ヨコヅナ

仕事の帰り、いつも通る祠におまいりをしていたら
ちょっと前に仲良くなったサビ猫の女の子にあいさつされた。
この子は気性が優しいらしくおなかをなでなでしてもまったく怒ったりしない。
今まで出会ったサビ猫は殆ど女の子だったのだがみんな穏やかな子達だった。
(サビ≒三毛のような感じだからサビも99.999%は女の子なのかもしれない)
ただいまちょっぴりサビ猫ちゃんブームである。


自宅に着き、自転車を止めていたらどこからともなく鈴の音が聞こえた。
ビッケの首輪に付いているのよりもちょっと低いコロコロとした音が近づいてくる。
音のする方向を見ていたら暗闇から黒い塊がこっちに向かってくる。


お前は・・・


青光りする肢体に琥珀色の小さめの目。
秋田犬のように中央に目鼻が寄ったコンパクトな顔。


お前は


会えなくなるちょっと前。
お前は小さな鈴のついた青い首飾りをつけていたっけ。
ああ、お前もおうちができたんだね、おめでとう。幸せになるんだぞ
もう会えなくなるかもしれないけどお前のことずっと大好きだよ、忘れないよ
そんなことを考えながらコロコロと音をさせて去っていくお前の後姿を見送った。


近づいてくる黒い物体の両前足を持ち、あげてみる。
おなかにはくっきりと白抜きの十文字。
黒い物体はにゃ〜と細い声で鳴いた。


クロロ。
ビッケと初めて仲良くなった男の子。
小さい体にダブルコートもこもこのかわいい男の子だった。
顔を近づけてみても前のようにゴミのにおいなんかしない。
よう、クロロよう。
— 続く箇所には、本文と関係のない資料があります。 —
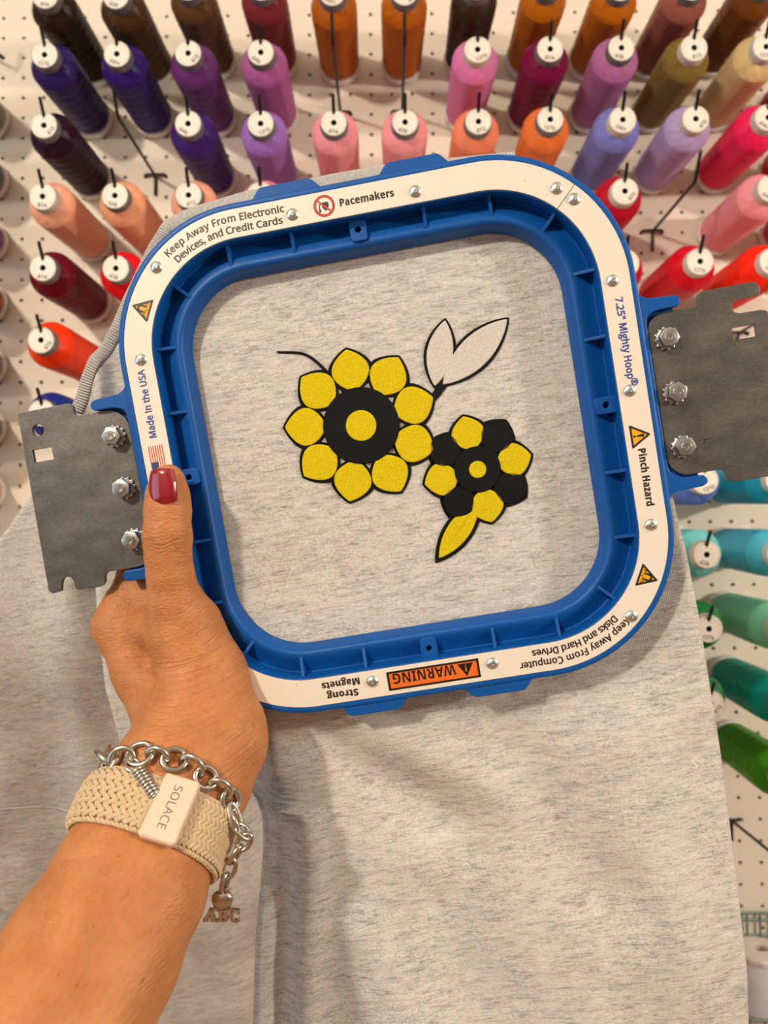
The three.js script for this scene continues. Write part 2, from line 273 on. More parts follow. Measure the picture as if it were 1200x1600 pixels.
// ---------------------------------------------------------------- wire basket with a large white spool, low at the right edge
{
  const G = std({ color: 0x7d8f88, roughness: 0.4, metalness: 0.5 }), o = new THREE.Group(); o.name = 'wire_basket'; o.position.set(0.375, WALL_Y - 1.15, 0); tag(o, 'grey green wire basket hung on the pegboard low at the right edge', 'basket'); scene.add(o);
  const r = 1.7, c = (a, b) => tube([a, b], r, 8, 1).scale(MM, MM, MM), W = 62, D = 104, T = 52, Bm = -36;
  for (let x = -W; x <= W; x += 15.5) part('wire', tube([[x, T, 5], [x, Bm, 5], [x, Bm - 1, 12], [x, Bm - 1, D], [x, Bm + 4, D + 4], [x, -8, D + 4]], r * 0.8, 8, 40, false, 0.1).scale(MM, MM, MM), G, o);
  for (const z of [30, 55, 80]) part('wire', c([-W, Bm - 1, z], [W, Bm - 1, z]), G, o);
  for (const y of [T, 44, 26]) part('wire', c([-W - 2, y, 4], [W + 2, y, 4]), G, o);
  part('rim_wire', tube([[-W, 44, 4], [-W - 1, -8, D + 4], [W + 1, -8, D + 4], [W, 44, 4]], r, 8, 60, false, 0.05).scale(MM, MM, MM), G, o);
  for (const x of [-25, 25]) part('hanger', tube([[x, T - 2, 4], [x, T + 12, 3], [x, T + 16, -6]], r, 8, 16).scale(MM, MM, MM), G, o);
  const s = new THREE.Group(); s.name = numbered('thread_spool'); s.position.set(0.352, WALL_Y - 1.1835, 0.052); tag(s, 'large white thread spool standing upright in the wire basket', 'thread spool'); scene.add(s);
  const up = (pts) => new THREE.LatheGeometry(pts.map((p) => new THREE.Vector2(...p)), 44).scale(MM, MM, MM);
  part('thread', up([[8, 6], [30, 6], [31, 10], [30.4, 40], [29, 56], [26, 62]]), phys({ color: 0xdad6da, roughness: 0.5, bumpMap: WIND, bumpScale: 0.0006 }), s);
  part('core', toCreasedNormals(up([[8, 62], [8, 69.5], [9, 70.5], [26, 69.5], [28.5, 67], [28.5, 63], [24, 61.5]]), 0.6), std({ color: 0xdcd3d0, roughness: 0.5 }), s);
  part('base_flange', toCreasedNormals(up([[8, 6], [8, 0.2], [31, 0.2], [32, 1.2], [32, 5], [30, 6]]), 0.6), std({ color: 0xdcd3d0, roughness: 0.5 }), s);
}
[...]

こざっぱりしたいい男になっちまいやがって。
ちゃんと抱っこさせやがれこの野郎。


しかし


お前、でかくなりすぎです。


クロロはおそろしいほどに巨大化していた。
もりもり食べているのだろう幸せいっぱいポンポコおなか。
その上にあのもこもこダブルコート。
元々胴の長いステイヤー体型だったのだが胴体の巨大化によりさらに短足に見える。
おすわりをしていると黒い雪だるまのようだ。


憶えていてくれたんだ、と思ったら嬉しくて嬉しくて
久しぶりの対面でこれでもかと言うくらいに撫で回す。
クロロもお返しだとばかりにごつんごつんとボディアタックを繰り返す。


ドアの向こうでお出迎えの支度をしていてくれたビッケが
外で何か起きているのを察知して不安そうに鳴いている。
ビッケにも是非会わせてやらなくちゃな。


ドアを細く開ける。
『よう。兄ちゃん元気?ぼく元気!』といった感じで相変わらず物怖じしないクロロ。
クロロがもぐり込もうとするので顔を出そうとしたビッケが固まる。


そりゃそうだよね。
あのときのちびっこがヨコヅナになって現れたんだもの。
半年くらいでこのサイズ、あと半年もしたらミニラくらいにはなっているかもしれない。


遊ばせようとしたら誰かの靴音が聞こえたのでクロロは帰ってしまった。
また会えたら今度こそはビッケと遊んでやっておくれね。


相撲はもうきついかもしれない。主にビッケが。